Every line of the records must be repeated exactly; pictures stay out.

>> Begin

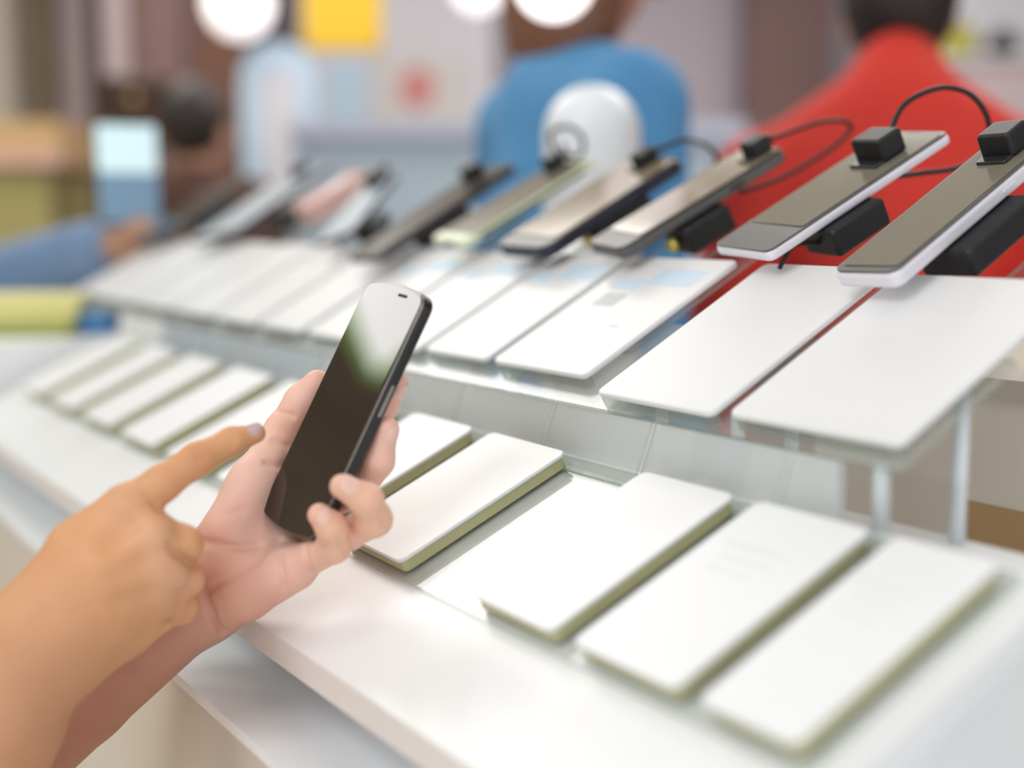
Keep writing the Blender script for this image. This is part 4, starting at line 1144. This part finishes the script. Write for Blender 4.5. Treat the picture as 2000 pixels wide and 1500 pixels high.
def nail(parent, c, ax, nrm, r, L, m, spread=52, lab=None):
    """a curved nail on a fingertip: c on the finger axis, ax along the finger, nrm where the nail faces"""
    ax = ax / np.linalg.norm(ax); nrm = nrm - ax * (nrm @ ax); nrm /= np.linalg.norm(nrm); b = np.cross(ax, nrm)
    V = []; Fc = []; n1, n2 = 12, 10
    for i in range(n1 + 1):
        t = -1 + 2 * i / n1
        wdt = (1 - abs(t) ** 3.2) ** 0.5 if abs(t) < 1 else 0.0
        for j in range(n2 + 1):
            s = -1 + 2 * j / n2
            th = math.radians(spread) * s * max(wdt, 0.05)
            rr = r * (1.0 + 0.06 * (1 - abs(s) ** 4) * (1 - t ** 4)) - 0.0010 * max(0, t) ** 2
            V.append(c + ax * t * L / 2 + (nrm * math.cos(th) + b * math.sin(th)) * rr)
    for i in range(n1):
        for j in range(n2):
            q = i * (n2 + 1) + j
            Fc.append((q, q + 1, q + n2 + 2, q + n2 + 1))
    n0 = len(V)
    V2 = [p - nrm * 0.0012 for p in V]
    Fc2 = [tuple(reversed([i + n0 for i in q])) for q in Fc]
    o = make('fingernail', V + V2, Fc + Fc2, m, parent, smooth=True)
    return o

def tipnail(parent, chain, nrm, L, m, r=None, back=0.0045, spread=52):
    a, b = chain[-2][0], chain[-1][0]; d = (b - a) / np.linalg.norm(b - a)
    nail(parent, b - d * back, d, nrm, r or (chain[-1][1] + 0.0010), L, m, spread)
tipnail(rarm, RH['index'], cs(-0.05, 0.80, -0.60), 0.0135, M['nailgrey'], 0.0062, 0.0030, 66)
tipnail(larm, LH['ring'], cs(0.42, 0.62, -0.66), 0.0140, M['nail'], 0.0074, 0.0030, 58)
tipnail(larm, LH['pinky'], cs(0.45, 0.30, -0.84), 0.0120, M['nail'], 0.0072, 0.0030, 56)
tipnail(larm, LH['middle'], cs(0.85, 0.15, -0.35), 0.0130, M['nail'], 0.0072, 0.0025, 58)
tipnail(larm, LH['index'], cs(0.9, 0.1, -0.3), 0.0125, M['nail'], 0.0074, 0.0025, 58)
#@@END
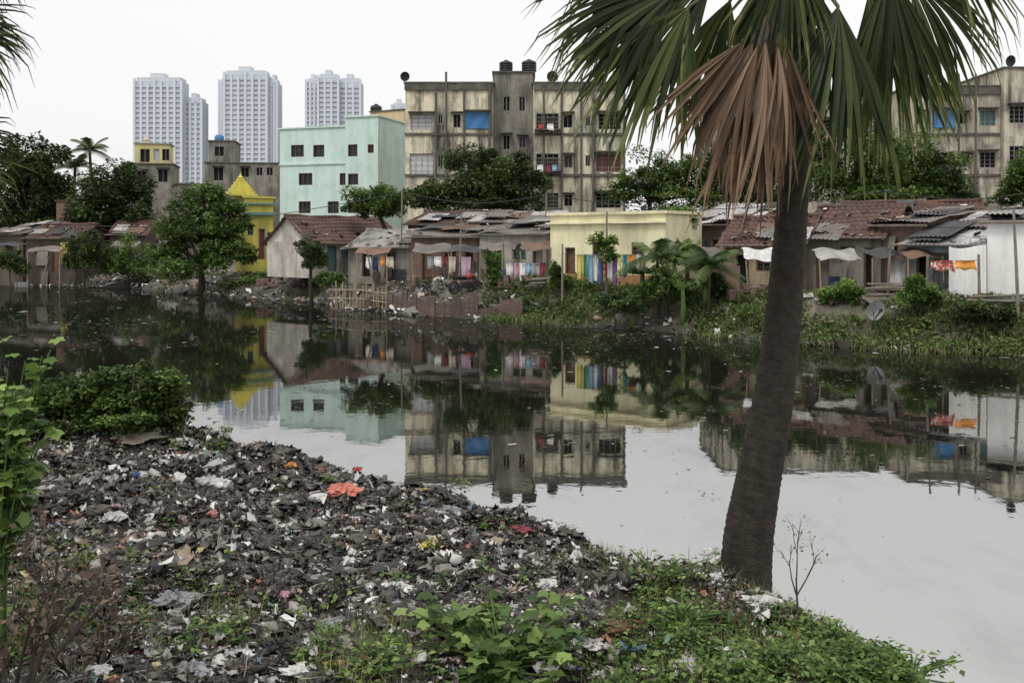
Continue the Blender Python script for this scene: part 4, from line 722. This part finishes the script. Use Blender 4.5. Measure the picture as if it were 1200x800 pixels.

>> End

» In response
Keep writing the Blender script for this image. This is part 4, starting at line 1144. This part finishes the script. Write for Blender 4.5. Treat the picture as 2000 pixels wide and 1500 pixels high.
def nail(parent, c, ax, nrm, r, L, m, spread=52, lab=None):
    """a curved nail on a fingertip: c on the finger axis, ax along the finger, nrm where the nail faces"""
    ax = ax / np.linalg.norm(ax); nrm = nrm - ax * (nrm @ ax); nrm /= np.linalg.norm(nrm); b = np.cross(ax, nrm)
    V = []; Fc = []; n1, n2 = 12, 10
    for i in range(n1 + 1):
        t = -1 + 2 * i / n1
        wdt = (1 - abs(t) ** 3.2) ** 0.5 if abs(t) < 1 else 0.0
        for j in range(n2 + 1):
            s = -1 + 2 * j / n2
            th = math.radians(spread) * s * max(wdt, 0.05)
            rr = r * (1.0 + 0.06 * (1 - abs(s) ** 4) * (1 - t ** 4)) - 0.0010 * max(0, t) ** 2
            V.append(c + ax * t * L / 2 + (nrm * math.cos(th) + b * math.sin(th)) * rr)
    for i in range(n1):
        for j in range(n2):
            q = i * (n2 + 1) + j
            Fc.append((q, q + 1, q + n2 + 2, q + n2 + 1))
    n0 = len(V)
    V2 = [p - nrm * 0.0012 for p in V]
    Fc2 = [tuple(reversed([i + n0 for i in q])) for q in Fc]
    o = make('fingernail', V + V2, Fc + Fc2, m, parent, smooth=True)
    return o

def tipnail(parent, chain, nrm, L, m, r=None, back=0.0045, spread=52):
    a, b = chain[-2][0], chain[-1][0]; d = (b - a) / np.linalg.norm(b - a)
    nail(parent, b - d * back, d, nrm, r or (chain[-1][1] + 0.0010), L, m, spread)
tipnail(rarm, RH['index'], cs(-0.05, 0.80, -0.60), 0.0135, M['nailgrey'], 0.0062, 0.0030, 66)
tipnail(larm, LH['ring'], cs(0.42, 0.62, -0.66), 0.0140, M['nail'], 0.0074, 0.0030, 58)
tipnail(larm, LH['pinky'], cs(0.45, 0.30, -0.84), 0.0120, M['nail'], 0.0072, 0.0030, 56)
tipnail(larm, LH['middle'], cs(0.85, 0.15, -0.35), 0.0130, M['nail'], 0.0072, 0.0025, 58)
tipnail(larm, LH['index'], cs(0.9, 0.1, -0.3), 0.0125, M['nail'], 0.0074, 0.0025, 58)
#@@END
Continue the Blender Python script for this scene: part 4, from line 722. This part finishes the script. Use Blender 4.5. Measure the picture as if it were 1200x800 pixels.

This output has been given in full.